Wednesday, April 30, 2008

Spiritual Awakening as the Core Purpose of 'The Perennial Philosophy'

The English pacifist and humanist, Aldous Huxley, wrote often and eloquently on spiritual awakening, self-transcendence and what he (and others) termed the "Perennial Philosophy". Huxley penned an entire volume titled "The Perennial Philosophy", in which he introduced the reader to some of the finest insights of teachers, mystics and explorers of the inner, esoteric core of the World's great religions and wisdom traditions.

Building on his storied family's roots in the introspective and quietististic Society of Friends, or Quakers, Huxley delved evermore deeply into the esoteric roots of all metaphysics and religion. While doing so he rubbed shoulders with many of the 20th century's deepest and most influential proponents of personal, social, religious and cultural change. In many ways, Huxley helped lay the groundwork for the questioning of the cultural norms and beliefs which would revolutionize (and globalize) the West's worldview in the latter half of the 20th century.

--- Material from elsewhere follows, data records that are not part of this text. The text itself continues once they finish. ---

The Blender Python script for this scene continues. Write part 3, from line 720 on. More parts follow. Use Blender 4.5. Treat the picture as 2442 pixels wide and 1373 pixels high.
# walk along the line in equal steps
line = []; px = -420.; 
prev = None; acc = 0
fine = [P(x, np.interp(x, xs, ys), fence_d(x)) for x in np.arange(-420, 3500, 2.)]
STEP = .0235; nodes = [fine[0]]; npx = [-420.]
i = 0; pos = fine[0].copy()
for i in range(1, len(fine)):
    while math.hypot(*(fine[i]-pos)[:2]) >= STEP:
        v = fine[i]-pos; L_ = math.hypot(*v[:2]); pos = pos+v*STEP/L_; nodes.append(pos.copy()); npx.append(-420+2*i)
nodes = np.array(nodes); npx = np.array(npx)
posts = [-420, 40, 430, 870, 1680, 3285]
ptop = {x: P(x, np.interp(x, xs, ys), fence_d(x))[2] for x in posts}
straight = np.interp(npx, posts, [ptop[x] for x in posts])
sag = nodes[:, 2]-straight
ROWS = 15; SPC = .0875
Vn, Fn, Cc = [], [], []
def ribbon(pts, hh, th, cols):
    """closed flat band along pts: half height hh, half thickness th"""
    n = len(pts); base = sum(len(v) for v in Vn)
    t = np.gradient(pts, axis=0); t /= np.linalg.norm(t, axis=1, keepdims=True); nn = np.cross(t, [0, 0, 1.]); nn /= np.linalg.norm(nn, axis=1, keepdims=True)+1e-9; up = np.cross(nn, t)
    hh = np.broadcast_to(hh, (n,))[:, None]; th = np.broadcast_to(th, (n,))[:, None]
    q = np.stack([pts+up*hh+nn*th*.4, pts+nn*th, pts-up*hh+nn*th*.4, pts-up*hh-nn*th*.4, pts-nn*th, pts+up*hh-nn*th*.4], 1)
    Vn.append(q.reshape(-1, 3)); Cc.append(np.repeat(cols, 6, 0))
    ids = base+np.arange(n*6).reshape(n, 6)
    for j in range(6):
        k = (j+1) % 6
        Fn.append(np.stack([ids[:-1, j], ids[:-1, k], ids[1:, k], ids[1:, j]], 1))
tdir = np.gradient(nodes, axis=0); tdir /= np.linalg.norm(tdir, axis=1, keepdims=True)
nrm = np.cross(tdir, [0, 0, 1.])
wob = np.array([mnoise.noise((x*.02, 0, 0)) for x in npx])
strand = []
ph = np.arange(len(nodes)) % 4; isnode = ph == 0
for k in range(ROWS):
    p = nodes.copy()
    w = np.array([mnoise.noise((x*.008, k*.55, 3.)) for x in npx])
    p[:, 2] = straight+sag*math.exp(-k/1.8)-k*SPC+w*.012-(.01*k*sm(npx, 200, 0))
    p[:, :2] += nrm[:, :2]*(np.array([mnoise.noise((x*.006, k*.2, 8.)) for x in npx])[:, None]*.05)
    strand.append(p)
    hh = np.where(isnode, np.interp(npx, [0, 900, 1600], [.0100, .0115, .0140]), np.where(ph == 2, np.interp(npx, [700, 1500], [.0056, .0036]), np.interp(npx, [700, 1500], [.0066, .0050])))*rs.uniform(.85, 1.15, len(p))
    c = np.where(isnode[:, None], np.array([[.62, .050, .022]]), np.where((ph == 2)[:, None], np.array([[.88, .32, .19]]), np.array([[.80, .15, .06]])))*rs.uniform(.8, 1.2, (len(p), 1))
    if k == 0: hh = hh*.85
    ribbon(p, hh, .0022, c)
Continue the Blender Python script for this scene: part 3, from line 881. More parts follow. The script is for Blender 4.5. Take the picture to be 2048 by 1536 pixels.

Of Huxley's many writings on the Perennial Philosophy - which is really the stripped-down core of the great wisdom traditions of all ages and continents - perhaps none more clearly set the Perennial Philosophy so clearly or succintly before the reader than the following excerpt from the Introduction to Bhagavad-Gita:: The Song of God that he wrote to his friend and fellow seeker Christopher Isherwood's translation (along with their mutual Vedantic teacher, Swami Prabhavananda) of the Bhagavad Gita, perhaps India's greatest contribution to humanity.

Huxley writes:


"At the core of the Perennial Philosophy we find four fundamental doctrines.

First: the phenomenal world of matter and of individualized consciousness - the world of things and animals and man and even gods - is the manifestation of a Divine Ground within which all partial realities have their being, and apart from which they would be non-existent.

Second: human beings are capable not merely of knowing about the Divine Ground by inference; they can also realize its existence by a direct intuition, superior to discursive reasoning. This immediate knowledge unites the knower with that which is known.

Third: man possesses a double nature, a phenomenal ego and an eternal Self, which is the inner man, the spirit, the spark of divinity within the soul. It is possible for a man, if he so desires, to identify himself with the spirit and therefore with the Divine Ground, which is of the same or like nature with the spirit.

Fourth: man's life on earth has only one end and purpose: to identify himself with his eternal Self and so come to unitive knowledge of the Divine Ground."

Heady stuff for our times this . . . .and for all times!

Tuesday, April 29, 2008

Spiritual Awakening: An 'Inner' Religious Experience Common to All Wisdom Traditions

I was taught by a quiet, anonymous spiritual teacher to "study all religions until I could see the 'sameness' in them all". Of course, my friend and teacher meant the inner religions behind the greater and lesser wisdom teachings of the world - the spiritual awakenings that retie one's inner, absolute consciousness or being with the outer, latent or hidden consciousness that underlies the patent forms of the relative 'worlds' we each perceive.

('Religion' comes from the Latin re ligare, meaning to re-tie, or reunite. Similarly 'yoga', which means religion in the East, comes from the same Sanskrit root as the English word 'yoke', the shoulder harness that 'ties' or 'unites' the ox to the cart. Thus, when Jesus is quoted as saying "my yoke is easy, and my burden is light", (Matt 11:30) what is meant is that his religion, his yoga, his method of practice to reunite with the absolute, with the Kingdom of Heaven within of which he spoke (Luke 17:21) is easy, and what he comes bearing is light, the fruit of his religion is enlightenment, satori, zen, moksha, the mystic union, Christ consciousness, Krishna consciousness, Cosmic Consciousness! What have you ... The words and symbols are unimportant, to experience liberation is the end. All teachings are just 'the finger pointing at the moon'!)

What is this inner religious experience, then? What is this transformative state of consciousness and being that the great esoteric teachers and mystics in all the world's wisdom traditions speak of? Perhaps it was best described by Paul, who in the beautiful words of the King James Bible called that highest mystical experience "the peace of God, that passes all understanding" (Phil. 4:7).

In my experience it is the cessation of thought, of the constant naming and narration of the small "self". One of the Bhudda's descriptions of that selfless state is the "voidness". But, I think, it takes a being that is strong, alert and awake to be free of falling into the trap of a-voiding this ultimate, selfless reality and falling into the multifarious addictions of the outer world - seeking ultimate fulfillment through relative attachments to persons, places, things, even mental formations. One must be strong enough, and have presence enough not to get carried away by the stream of thought!

Spiritual awakening is transcending "self" - transcending one's story, one's sense of individuality or sense of 'separateness' - and through self transcendence, abiding in the eternal, in the void, in zen, in a peace that surpasses our ability to perceive, conceive, name or understand.